What would be more concerning is Downie’s inability to act as a built-in alternate should one of the other three team members get injured at the last second (too late for the alternate to come in) or have a positive test—although then you might have bigger fish to fry because you’re all traveling together and training together and rooming together. Not being able to act as an alternate is the most reasonable argument not to select Downie, but reasonable enough to give up on her medal opportunity because of a series of “what ifs” and concocted potential disasters? Not to me. Selecting out of fear is bad strategy, especially for a non-favorite. If you’re the British team, playing it safe doesn’t get you anywhere. Throw everything out there. If something goes wrong, something goes wrong, but at least you tried to get the most medals and the best team score.

Still, “what do we do about alternates if we select a specialist?” is a viable strategic concern this year given the everything. Sadly for British Gymnastics, they don’t really have a leg to stand on with that argument since Max Whitlock, who essentially plays the same role as Downie in the men’s hierarchy, was selected for the men’s team.

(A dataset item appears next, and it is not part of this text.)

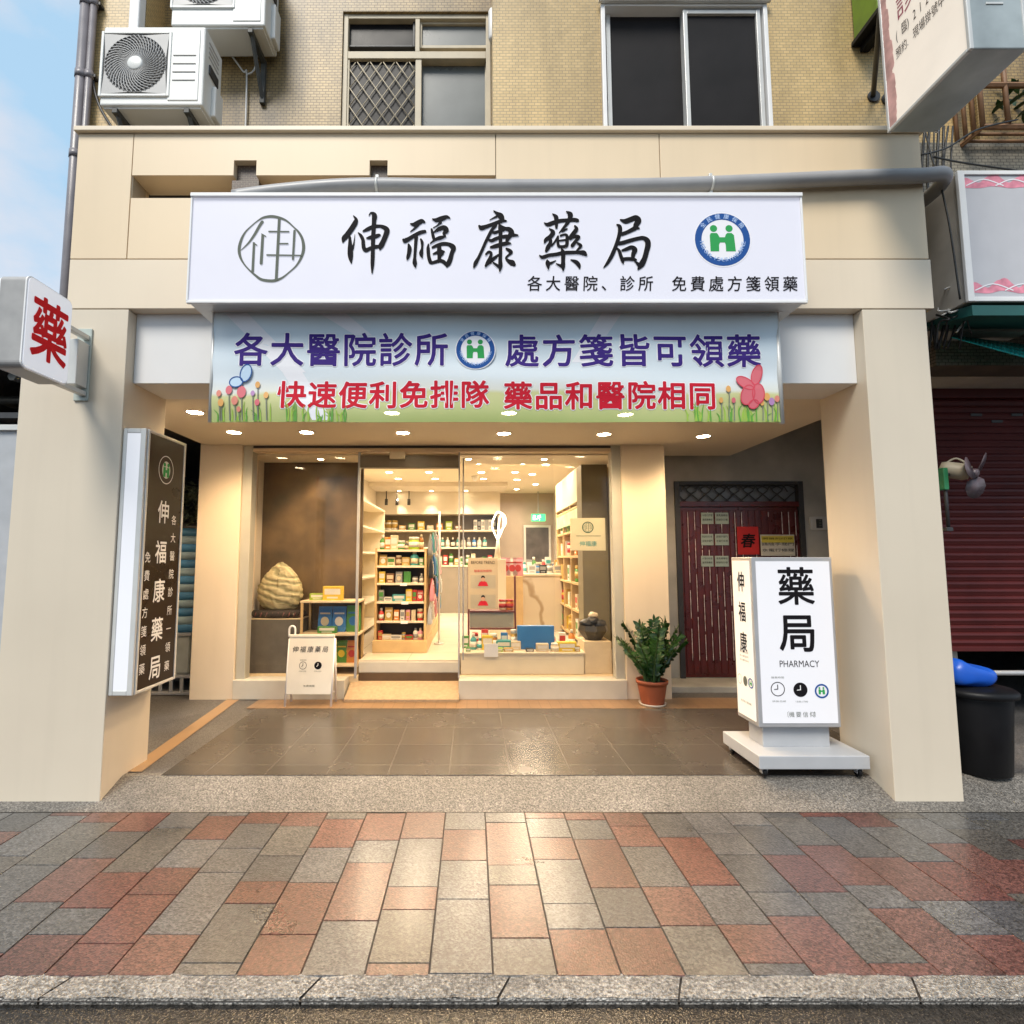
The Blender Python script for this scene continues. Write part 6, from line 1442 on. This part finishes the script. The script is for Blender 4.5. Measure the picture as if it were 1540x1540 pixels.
for i in range(9): article('bottle', ['teal', 'white', 'black', 'teal', 'white', 'grey', 'blue', 'white', 'teal'][i], at(665 + i * 8, 823, 10.55)[0], 10.6, cz[1], .085, .1, .2, f'{["teal", "white", "black", "teal", "white", "grey", "blue", "white", "teal"][i]} bottle, {ORD[i]} from the left on the back cabinet middle shelf', 'bottles on the back cabinet', 'white')
for i in range(11):
    c = ['pink', 'cream', 'red', 'white', 'gold', 'white', 'green', 'cream', 'blue', 'white', 'red'][i]
    article('box' if i % 3 else 'jar', c, at(653 + i * 8.4, 849, 10.55)[0], 10.6, cz[2], .085, .1, .14 + .03 * (i % 4), f'{CN.get(c, c)} {"box" if i % 3 else "jar"}, {ORD[i]} from the left on the back cabinet lower shelf', 'packs on the back cabinet', 'white' if c != 'white' else 'green')
for i in range(7):
    c = ['gold', 'green', 'yellow', 'cream', 'orange', 'lime', 'brown'][i]
    article('box', c, at(605 + i * 14, 797, 10.55)[0], 10.6, cz[0], .13, .1, .10 + .04 * (i % 3), f'{CN.get(c, c)} box, {ORD[i]} of the middle boxes on the back cabinet top shelf', 'boxes on the back cabinet', 'white')
# dispensing counter
P = thing('marble_counter', (.9, 8.1, ZF), 'pale veined marble counter deep inside the shop', 'counter')
mm = bpy.data.materials.new('veined cream marble'); mm.use_nodes = True; t = mm.node_tree; b = t.nodes['Principled BSDF']
tc = t.nodes.new('ShaderNodeTexCoord'); wv_ = node(t, 'ShaderNodeTexWave', Scale=.9, Distortion=9, Detail=4); wv_.bands_direction = 'DIAGONAL'; t.links.new(tc.outputs['Object'], wv_.inputs['Vector'])
cr = t.nodes.new('ShaderNodeValToRGB'); cr.color_ramp.elements[0].position = .0; cr.color_ramp.elements[0].color = (.38, .28, .16, 1); cr.color_ramp.elements[1].position = .10; cr.color_ramp.elements[1].color = (.66, .58, .44, 1)
t.links.new(wv_.outputs['Fac'], cr.inputs['Fac']); t.links.new(cr.outputs[0], b.inputs['Base Color']); b.inputs['Roughness'].default_value = .25
mx0, mz1 = at(786, 866, 7.9); mx1 = at(846, 866, 7.9)[0]
m = MB(); m.bbox(mx0, mx1, 7.9, 8.5, ZF, mz1, mm, .006); build('body', m, P)
m = MB(); m.bbox(mx0 - .12, mx1, 7.88, 8.5, mz1 + .0005, mz1 + .03, M_CREAM); build('worktop', m, P)
for i, (c, u) in enumerate((('pink', 760), ('white', 770), ('pink', 779))):
    o = article('pouch', c, at(u, 864, 7.6)[0], 7.6, at(u, 866, 7.6)[1], .15, .06, .26, f'{["pink", "white", "pink"][i]} patterned gift bag, {ORD[i]} from the left behind the poster', 'gift bags on the rear stand', 'red')
m = MB(); sx0_, szt = at(752, 866, 7.55); m.bbox(sx0_, at(786, 866, 7.55)[0], 7.5, 7.8, ZF, szt - .003, M_WOOD)
tag(build('gift_stand', m), 'oak stand with gift bags on top behind the poster', 'stand')
for i, (c, u) in enumerate((('silver', 800), ('blue', 808), ('black', 816), ('white', 826), ('cream', 838))): article('jar' if i % 2 else 'box', c, at(u, 862, 8.1)[0], 8.1, mz1 + .03, .11, .1, .13 + .02 * (i % 2), f'{CN.get(c, c)} {"jar" if i % 2 else "box"} on top of the marble counter', 'things on the marble counter', 'grey')
for i in range(8):
    c = ['white', 'grey', 'green', 'cream', 'red', 'white', 'blue', 'gold'][i]; kd = ['bottle', 'box'][i % 2]
    article(kd, c, at(789 + i * 7.2, 862, 8.3)[0], 8.34, mz1 + .03, .09, .08, .17 + .04 * (i % 3), f'{CN.get(c, c)} {WD[kd]}, {ORD[i]} from the left at the back of the marble counter', 'things on the marble counter', 'white' if c != 'white' else 'teal')
# framed dark door picture and exit sign on the rear wall
ex0, ez1 = at(787, 790, YB - .02); ex1, ez0 = at(829, 862, YB - .02)
P = thing('framed_panel', ((ex0 + ex1) / 2, YB, ez0), 'dark framed panel on the rear wall below the green exit light', 'panel')
m = MB(); m.bbox(ex0, ex1, YB - .06, YB - .001, ez0, ez1, M_ALU_LT, .01); build('frame', m, P)
m = MB(); m.box(ex0 + .05, ex1 - .05, YB - .066, YB - .05, ez0 + .05, ez1 - .05, mat('dark chalk panel', (0.07, 0.06, 0.055), .4, var=.5, scale=5)); build('panel', m, P)
ex0, ez1 = at(799, 773, YB - .3); ex1, ez0 = at(820, 784, YB - .3)
P = thing('exit_sign', ((ex0 + ex1) / 2, YB - .3, ez0), 'small glowing green exit light at the rear of the shop', 'exit sign')
m = MB(); m.bbox(ex0, ex1, YB - .33, YB - .28, ez0, ez1, M_EXIT, .006); build('lit_box', m, P)
m = MB(); f = wallface(YB - .331); xc_, zc_ = (ex0 + ex1) / 2, (ez0 + ez1) / 2; W9 = mat('lit white', (.9, .95, .9), .4, var=0, emit=1.0)
disc(m, f, xc_ + .035, zc_ + .045, .014, W9, .001, n=10)
for i, l in enumerate(([(.03, .03), (.0, -.005)], [(.0, -.005), (.025, -.03), (.02, -.055)], [(.0, -.005), (-.03, -.03), (-.055, -.03)], [(.025, .025), (.05, .005)], [(.025, .025), (-.01, .03), (-.025, .01)])): stroke(m, f, [(xc_ + a, zc_ + b_, .014) for a, b_ in l], W9, .001 + i * .0003, n=3)
rect(m, f, ex0 + .03, ex0 + .08, zc_ - .05, zc_ + .05, W9, .001)
build('running_figure', m, P, recalc=False)
m = MB(); m.tube([(xc_, YB - .305, ez1), (xc_, YB - .305, ZC)], .012, M_ALU, 6); build('hanger_rod', m, P)
# neon leaf lamp
NYY = 7.2
P = thing('leaf_lamp', (at(750, 812, NYY)[0], NYY, 1.3), 'glowing neon lamp shaped like an open leaf on a slim stand', 'lamp')
m = MB()
for l in ([(748, 811), (741, 795), (741, 784), (749, 770), (757, 780), (756, 795), (749, 811)], [(749, 811), (754, 798), (760, 788), (759, 776), (751, 770)], [(749, 808), (750, 790), (752, 776)]):
    m.tube(smooth_path([(at(u, v, NYY)[0], NYY, at(u, v, NYY)[1]) for u, v in l], 8), .011, M_NEON, 8)
build('tube', m, P)
m = MB(); x_, z_ = at(749, 811, NYY); m.tube([(x_, NYY, z_), (x_ - .01, NYY, z_ - .28)], [.018, .05], M_CREAM, 10); m.bbox(x_ - .12, x_ + .10, NYY - .1, NYY + .1, ZF, z_ - .27, M_CREAM); build('stand', m, P)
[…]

Plus, and most gallingly, if the plan the whole time was to consider only AAers because of alternate and athlete-replacement concerns—and they never communicated that to Becky Downie, compelling her to go through the entire trials process, the equipment-change issue, that extra warehouse trial following the death of her brother even though BG knew they were never considering her skill set—that’s not being strategic, that’s just being a dick. So, was Downie punished for speaking out against British Gymnastics by being left off the team? Mmmm….how can I say? I don’t know. But if you wanted to make it clear that she wasn’t, you missed on that one.

Anyway, it’s obvious things are going well and there are no problems at all when the Olympic team announcement has to be accompanied by damagecontrol2.pdf where you try to justify yourself.